(Records with scene code)

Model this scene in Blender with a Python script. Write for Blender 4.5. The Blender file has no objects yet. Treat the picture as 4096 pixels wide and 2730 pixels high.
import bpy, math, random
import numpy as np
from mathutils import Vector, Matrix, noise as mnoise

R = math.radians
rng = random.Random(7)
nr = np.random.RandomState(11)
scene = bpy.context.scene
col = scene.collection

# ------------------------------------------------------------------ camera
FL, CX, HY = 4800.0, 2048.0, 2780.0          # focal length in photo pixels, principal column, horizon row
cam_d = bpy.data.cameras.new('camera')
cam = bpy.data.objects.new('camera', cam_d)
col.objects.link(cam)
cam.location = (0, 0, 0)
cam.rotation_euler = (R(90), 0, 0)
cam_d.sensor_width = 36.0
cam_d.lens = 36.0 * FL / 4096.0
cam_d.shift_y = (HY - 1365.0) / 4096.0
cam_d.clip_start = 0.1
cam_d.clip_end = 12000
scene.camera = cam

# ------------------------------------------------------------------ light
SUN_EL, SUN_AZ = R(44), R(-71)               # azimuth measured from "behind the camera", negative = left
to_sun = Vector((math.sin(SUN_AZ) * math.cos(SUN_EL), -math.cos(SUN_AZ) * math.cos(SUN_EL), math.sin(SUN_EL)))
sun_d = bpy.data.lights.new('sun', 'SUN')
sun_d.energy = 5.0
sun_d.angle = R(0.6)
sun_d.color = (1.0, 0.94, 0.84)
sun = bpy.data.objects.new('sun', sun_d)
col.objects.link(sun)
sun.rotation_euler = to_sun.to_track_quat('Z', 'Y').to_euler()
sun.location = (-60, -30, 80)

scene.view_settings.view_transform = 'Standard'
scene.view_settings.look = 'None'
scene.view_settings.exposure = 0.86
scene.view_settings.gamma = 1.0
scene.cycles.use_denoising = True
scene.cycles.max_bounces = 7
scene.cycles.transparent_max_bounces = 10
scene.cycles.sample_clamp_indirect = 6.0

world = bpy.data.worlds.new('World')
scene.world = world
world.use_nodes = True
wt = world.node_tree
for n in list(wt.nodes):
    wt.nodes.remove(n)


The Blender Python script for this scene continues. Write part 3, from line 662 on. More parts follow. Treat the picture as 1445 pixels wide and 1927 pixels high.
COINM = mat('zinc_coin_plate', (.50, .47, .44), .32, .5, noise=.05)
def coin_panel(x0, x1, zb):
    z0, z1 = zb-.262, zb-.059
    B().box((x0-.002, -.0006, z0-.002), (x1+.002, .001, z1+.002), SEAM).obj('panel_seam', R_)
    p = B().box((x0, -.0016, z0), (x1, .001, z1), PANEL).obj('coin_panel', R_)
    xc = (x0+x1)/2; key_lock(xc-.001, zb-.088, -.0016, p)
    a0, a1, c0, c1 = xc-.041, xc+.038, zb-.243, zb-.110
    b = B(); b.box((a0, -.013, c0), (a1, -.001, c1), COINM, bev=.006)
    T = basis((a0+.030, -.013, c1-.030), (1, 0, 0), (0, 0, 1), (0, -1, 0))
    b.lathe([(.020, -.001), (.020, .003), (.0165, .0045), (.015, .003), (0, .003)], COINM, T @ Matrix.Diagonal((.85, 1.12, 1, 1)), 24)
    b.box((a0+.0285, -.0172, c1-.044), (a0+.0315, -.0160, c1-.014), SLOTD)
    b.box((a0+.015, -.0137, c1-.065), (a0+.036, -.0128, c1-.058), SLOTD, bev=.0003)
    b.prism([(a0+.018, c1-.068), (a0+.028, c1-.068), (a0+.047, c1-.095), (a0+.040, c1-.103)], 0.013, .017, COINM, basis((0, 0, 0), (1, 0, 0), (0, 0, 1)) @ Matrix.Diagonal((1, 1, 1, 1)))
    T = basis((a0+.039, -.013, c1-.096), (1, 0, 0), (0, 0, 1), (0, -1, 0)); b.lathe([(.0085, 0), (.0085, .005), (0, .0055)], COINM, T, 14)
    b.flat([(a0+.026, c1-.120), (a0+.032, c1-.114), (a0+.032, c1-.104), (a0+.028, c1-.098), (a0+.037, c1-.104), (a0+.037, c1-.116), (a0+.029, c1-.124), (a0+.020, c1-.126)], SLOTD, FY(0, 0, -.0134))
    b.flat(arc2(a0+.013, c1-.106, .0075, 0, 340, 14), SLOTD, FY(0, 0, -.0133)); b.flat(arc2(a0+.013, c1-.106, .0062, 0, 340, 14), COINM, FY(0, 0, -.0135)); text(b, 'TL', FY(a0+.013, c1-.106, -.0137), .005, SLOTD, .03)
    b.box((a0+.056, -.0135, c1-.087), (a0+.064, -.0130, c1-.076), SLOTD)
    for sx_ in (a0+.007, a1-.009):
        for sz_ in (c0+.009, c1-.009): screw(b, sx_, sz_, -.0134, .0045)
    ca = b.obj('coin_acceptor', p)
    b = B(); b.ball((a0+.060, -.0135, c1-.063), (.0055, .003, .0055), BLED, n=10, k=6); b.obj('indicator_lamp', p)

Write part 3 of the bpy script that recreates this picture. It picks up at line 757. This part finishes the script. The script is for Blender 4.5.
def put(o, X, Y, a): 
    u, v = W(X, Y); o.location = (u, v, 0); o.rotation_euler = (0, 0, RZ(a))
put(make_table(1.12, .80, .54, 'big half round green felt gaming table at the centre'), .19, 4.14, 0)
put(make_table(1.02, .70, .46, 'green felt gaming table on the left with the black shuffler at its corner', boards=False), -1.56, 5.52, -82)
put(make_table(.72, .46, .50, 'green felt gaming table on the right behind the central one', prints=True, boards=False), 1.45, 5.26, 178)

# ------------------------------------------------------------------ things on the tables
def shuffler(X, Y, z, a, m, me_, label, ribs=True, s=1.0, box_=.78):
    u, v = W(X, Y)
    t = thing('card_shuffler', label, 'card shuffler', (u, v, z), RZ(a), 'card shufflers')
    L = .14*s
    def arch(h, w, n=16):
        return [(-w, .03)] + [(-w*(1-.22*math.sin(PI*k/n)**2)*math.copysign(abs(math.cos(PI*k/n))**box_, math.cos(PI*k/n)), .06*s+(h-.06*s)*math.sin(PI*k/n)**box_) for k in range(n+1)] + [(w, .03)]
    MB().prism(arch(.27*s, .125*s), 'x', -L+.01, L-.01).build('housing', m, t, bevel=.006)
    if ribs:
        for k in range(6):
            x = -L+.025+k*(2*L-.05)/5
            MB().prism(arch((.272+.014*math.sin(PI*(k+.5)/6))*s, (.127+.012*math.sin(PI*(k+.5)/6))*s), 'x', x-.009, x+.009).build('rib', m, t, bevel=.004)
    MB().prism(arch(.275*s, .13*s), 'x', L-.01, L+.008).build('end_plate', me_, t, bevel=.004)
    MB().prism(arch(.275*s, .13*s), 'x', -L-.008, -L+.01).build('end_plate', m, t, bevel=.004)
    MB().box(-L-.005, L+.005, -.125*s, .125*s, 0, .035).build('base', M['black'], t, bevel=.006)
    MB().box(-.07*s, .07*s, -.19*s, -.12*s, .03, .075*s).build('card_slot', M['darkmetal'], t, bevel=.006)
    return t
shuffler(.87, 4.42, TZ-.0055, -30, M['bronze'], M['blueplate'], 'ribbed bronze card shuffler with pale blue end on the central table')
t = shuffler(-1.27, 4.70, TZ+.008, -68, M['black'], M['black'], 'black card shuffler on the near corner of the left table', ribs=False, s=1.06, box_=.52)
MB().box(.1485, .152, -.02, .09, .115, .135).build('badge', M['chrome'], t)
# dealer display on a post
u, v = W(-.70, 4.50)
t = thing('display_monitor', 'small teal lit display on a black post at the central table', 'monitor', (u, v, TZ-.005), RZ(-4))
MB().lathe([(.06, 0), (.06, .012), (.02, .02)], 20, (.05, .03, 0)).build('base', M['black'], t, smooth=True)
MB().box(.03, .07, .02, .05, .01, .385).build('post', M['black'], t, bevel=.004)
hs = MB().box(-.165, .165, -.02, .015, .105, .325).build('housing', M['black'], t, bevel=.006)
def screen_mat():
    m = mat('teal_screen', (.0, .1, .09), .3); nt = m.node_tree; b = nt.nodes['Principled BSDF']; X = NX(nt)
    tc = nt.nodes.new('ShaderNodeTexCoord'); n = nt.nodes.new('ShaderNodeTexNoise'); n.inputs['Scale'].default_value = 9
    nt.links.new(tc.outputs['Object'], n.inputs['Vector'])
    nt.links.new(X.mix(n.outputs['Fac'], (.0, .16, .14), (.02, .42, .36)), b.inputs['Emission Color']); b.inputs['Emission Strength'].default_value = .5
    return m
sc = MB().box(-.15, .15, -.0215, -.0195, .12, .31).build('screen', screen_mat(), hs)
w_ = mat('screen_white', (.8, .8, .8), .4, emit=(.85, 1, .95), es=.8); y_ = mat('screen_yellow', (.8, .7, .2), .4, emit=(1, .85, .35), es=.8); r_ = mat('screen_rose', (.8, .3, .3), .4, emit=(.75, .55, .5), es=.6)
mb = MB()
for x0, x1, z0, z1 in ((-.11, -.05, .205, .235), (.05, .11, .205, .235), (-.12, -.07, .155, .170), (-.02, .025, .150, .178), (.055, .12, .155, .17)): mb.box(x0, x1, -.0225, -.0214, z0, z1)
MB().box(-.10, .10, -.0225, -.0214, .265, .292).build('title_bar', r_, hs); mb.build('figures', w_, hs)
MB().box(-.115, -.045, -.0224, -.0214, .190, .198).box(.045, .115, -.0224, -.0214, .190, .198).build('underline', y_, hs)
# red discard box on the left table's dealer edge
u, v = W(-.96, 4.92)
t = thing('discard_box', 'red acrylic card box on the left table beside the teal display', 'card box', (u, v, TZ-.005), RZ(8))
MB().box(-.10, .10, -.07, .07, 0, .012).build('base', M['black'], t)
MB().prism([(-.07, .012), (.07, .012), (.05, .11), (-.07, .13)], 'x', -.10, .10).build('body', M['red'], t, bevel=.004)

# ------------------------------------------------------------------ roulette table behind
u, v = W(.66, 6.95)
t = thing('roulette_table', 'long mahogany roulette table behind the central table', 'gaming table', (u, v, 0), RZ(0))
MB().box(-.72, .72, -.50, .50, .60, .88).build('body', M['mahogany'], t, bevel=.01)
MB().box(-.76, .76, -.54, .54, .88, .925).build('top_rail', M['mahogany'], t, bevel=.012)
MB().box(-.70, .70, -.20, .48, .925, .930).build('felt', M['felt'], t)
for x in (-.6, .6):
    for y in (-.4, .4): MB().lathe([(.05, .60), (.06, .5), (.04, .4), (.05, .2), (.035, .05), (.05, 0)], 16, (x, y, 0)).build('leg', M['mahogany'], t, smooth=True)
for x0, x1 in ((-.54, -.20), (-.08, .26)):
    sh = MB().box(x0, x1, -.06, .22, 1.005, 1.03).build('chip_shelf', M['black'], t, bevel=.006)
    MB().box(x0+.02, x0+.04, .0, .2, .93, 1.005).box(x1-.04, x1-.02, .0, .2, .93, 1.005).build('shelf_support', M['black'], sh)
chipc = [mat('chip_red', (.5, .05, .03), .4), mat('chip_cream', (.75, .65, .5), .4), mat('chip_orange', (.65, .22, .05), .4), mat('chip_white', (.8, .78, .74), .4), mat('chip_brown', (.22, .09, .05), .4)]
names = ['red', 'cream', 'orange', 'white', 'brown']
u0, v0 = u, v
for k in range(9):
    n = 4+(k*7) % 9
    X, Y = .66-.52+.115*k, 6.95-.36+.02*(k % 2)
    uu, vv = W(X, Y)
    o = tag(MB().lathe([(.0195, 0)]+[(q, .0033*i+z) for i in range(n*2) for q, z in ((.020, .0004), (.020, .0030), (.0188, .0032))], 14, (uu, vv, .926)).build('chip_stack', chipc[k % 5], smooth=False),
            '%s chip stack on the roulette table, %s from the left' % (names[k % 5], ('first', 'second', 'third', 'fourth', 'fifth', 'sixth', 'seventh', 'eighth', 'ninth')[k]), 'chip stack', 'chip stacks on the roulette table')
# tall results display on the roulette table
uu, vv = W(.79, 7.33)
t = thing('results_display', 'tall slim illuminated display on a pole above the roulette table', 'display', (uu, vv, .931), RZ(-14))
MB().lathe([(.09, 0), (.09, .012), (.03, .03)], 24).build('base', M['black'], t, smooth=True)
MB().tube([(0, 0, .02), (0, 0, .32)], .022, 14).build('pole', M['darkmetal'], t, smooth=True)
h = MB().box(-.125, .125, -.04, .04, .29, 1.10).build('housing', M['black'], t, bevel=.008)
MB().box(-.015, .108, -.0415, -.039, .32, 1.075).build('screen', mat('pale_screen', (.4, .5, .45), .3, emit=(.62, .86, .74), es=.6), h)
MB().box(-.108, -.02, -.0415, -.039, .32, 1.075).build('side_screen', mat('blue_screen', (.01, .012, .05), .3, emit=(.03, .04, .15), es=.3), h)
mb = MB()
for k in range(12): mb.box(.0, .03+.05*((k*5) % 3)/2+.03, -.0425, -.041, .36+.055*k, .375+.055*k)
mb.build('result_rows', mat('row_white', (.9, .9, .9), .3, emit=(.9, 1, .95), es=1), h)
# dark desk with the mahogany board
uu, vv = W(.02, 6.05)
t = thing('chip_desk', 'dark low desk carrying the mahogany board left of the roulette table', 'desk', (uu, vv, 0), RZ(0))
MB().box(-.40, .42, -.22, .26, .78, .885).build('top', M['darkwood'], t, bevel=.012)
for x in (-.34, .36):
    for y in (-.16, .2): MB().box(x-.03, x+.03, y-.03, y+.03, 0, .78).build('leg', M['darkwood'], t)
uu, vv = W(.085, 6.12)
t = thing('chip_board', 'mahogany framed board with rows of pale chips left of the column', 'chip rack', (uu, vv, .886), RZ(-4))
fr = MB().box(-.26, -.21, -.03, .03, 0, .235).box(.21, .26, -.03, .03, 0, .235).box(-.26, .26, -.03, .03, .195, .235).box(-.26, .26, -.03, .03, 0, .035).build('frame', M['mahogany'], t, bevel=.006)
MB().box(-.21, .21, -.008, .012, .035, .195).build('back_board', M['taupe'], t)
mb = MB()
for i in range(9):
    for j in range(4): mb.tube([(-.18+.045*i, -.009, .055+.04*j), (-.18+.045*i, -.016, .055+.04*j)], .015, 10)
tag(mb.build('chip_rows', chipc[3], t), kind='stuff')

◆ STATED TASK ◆
Pick each line holding the word "Treat" out of the listing.

◆ RESULT OF THE TASK ◆
Model this scene in Blender with a Python script. Write for Blender 4.5. The Blender file has no objects yet. Treat the picture as 4096 pixels wide and 2730 pixels high.
The Blender Python script for this scene continues. Write part 3, from line 662 on. More parts follow. Treat the picture as 1445 pixels wide and 1927 pixels high.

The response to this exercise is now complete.